▸ **Written exercise**
Going from the top of the data below, give again each line through the one containing "yy+=vr.uniform(.14,.30); i+=1", both ends kept.

▸ **Source excerpt**
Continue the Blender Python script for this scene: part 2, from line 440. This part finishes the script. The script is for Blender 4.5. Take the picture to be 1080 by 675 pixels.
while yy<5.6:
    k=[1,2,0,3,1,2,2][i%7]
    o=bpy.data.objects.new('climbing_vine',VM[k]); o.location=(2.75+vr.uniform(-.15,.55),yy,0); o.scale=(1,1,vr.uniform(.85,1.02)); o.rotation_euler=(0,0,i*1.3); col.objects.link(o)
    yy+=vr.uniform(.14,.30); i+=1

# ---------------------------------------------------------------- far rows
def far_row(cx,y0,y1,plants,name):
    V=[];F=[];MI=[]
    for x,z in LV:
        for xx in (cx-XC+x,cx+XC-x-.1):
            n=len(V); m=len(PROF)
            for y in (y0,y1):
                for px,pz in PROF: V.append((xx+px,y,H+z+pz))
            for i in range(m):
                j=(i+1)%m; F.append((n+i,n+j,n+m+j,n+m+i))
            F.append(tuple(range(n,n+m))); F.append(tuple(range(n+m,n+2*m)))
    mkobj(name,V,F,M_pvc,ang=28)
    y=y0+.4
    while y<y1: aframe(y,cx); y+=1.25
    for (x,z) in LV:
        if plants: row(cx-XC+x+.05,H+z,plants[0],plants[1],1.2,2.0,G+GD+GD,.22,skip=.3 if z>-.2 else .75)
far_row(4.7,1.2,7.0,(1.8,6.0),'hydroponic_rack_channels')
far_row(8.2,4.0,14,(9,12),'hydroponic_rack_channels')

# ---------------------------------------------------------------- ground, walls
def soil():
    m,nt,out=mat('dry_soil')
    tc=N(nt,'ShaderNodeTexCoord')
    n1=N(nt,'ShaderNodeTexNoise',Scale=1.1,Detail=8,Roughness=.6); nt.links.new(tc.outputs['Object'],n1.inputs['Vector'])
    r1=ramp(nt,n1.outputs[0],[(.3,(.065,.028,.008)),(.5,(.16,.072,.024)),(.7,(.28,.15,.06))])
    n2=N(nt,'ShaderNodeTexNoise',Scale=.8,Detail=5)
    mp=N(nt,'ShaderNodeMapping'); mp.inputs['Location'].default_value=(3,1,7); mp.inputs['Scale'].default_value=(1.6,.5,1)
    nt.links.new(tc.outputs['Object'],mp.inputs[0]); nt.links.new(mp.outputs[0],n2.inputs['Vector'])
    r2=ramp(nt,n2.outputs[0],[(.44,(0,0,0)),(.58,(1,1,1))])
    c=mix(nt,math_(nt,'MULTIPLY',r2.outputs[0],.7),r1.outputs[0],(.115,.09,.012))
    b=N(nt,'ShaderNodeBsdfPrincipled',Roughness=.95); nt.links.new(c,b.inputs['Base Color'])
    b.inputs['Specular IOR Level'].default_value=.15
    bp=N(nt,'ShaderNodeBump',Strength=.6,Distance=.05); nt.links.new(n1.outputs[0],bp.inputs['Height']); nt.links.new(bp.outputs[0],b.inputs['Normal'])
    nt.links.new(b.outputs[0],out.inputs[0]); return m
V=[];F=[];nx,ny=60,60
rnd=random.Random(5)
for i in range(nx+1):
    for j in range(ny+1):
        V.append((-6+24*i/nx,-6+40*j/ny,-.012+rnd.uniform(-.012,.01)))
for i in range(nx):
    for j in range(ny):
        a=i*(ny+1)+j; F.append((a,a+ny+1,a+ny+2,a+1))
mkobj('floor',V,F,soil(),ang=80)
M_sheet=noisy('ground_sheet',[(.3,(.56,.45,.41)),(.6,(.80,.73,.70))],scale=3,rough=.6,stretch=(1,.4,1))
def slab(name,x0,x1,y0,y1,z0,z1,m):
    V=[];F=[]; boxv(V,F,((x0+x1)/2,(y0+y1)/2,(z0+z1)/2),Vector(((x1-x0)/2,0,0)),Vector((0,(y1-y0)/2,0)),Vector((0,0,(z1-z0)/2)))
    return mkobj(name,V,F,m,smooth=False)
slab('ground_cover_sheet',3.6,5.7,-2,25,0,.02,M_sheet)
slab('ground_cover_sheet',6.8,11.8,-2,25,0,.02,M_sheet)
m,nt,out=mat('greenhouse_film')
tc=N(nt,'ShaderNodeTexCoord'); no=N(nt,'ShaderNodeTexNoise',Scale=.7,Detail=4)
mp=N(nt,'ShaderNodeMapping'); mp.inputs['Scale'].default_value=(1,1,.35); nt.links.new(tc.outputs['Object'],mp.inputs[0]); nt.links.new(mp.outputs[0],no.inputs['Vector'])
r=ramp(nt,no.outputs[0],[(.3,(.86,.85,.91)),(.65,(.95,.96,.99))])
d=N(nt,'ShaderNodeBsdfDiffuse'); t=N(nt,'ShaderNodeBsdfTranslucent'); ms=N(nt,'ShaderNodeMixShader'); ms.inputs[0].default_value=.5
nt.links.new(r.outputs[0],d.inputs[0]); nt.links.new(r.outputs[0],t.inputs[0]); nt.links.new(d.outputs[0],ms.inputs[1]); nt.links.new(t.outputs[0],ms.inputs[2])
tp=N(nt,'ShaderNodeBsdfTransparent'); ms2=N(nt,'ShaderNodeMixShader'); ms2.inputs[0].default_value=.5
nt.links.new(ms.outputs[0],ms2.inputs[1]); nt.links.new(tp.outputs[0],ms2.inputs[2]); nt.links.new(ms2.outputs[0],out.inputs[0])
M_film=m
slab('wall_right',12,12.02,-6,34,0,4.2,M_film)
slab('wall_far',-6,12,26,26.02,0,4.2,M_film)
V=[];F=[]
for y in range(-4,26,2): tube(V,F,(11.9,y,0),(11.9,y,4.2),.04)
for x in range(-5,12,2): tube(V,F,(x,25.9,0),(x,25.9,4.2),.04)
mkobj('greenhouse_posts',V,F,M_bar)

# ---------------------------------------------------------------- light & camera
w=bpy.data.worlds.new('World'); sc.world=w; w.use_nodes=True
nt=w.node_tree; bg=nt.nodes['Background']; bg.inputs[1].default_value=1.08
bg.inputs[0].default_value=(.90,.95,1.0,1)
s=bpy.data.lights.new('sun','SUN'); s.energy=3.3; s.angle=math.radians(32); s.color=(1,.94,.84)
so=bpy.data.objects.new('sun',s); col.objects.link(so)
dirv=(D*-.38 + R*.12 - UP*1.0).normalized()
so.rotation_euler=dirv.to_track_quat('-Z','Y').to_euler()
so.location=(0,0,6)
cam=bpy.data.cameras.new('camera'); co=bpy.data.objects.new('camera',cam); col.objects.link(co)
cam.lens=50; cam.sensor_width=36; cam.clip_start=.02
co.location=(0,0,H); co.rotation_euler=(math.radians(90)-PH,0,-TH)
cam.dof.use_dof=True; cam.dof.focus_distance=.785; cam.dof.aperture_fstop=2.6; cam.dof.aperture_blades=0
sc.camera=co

▸ **Task result**
Continue the Blender Python script for this scene: part 2, from line 440. This part finishes the script. The script is for Blender 4.5. Take the picture to be 1080 by 675 pixels.
while yy<5.6:
    k=[1,2,0,3,1,2,2][i%7]
    o=bpy.data.objects.new('climbing_vine',VM[k]); o.location=(2.75+vr.uniform(-.15,.55),yy,0); o.scale=(1,1,vr.uniform(.85,1.02)); o.rotation_euler=(0,0,i*1.3); col.objects.link(o)
    yy+=vr.uniform(.14,.30); i+=1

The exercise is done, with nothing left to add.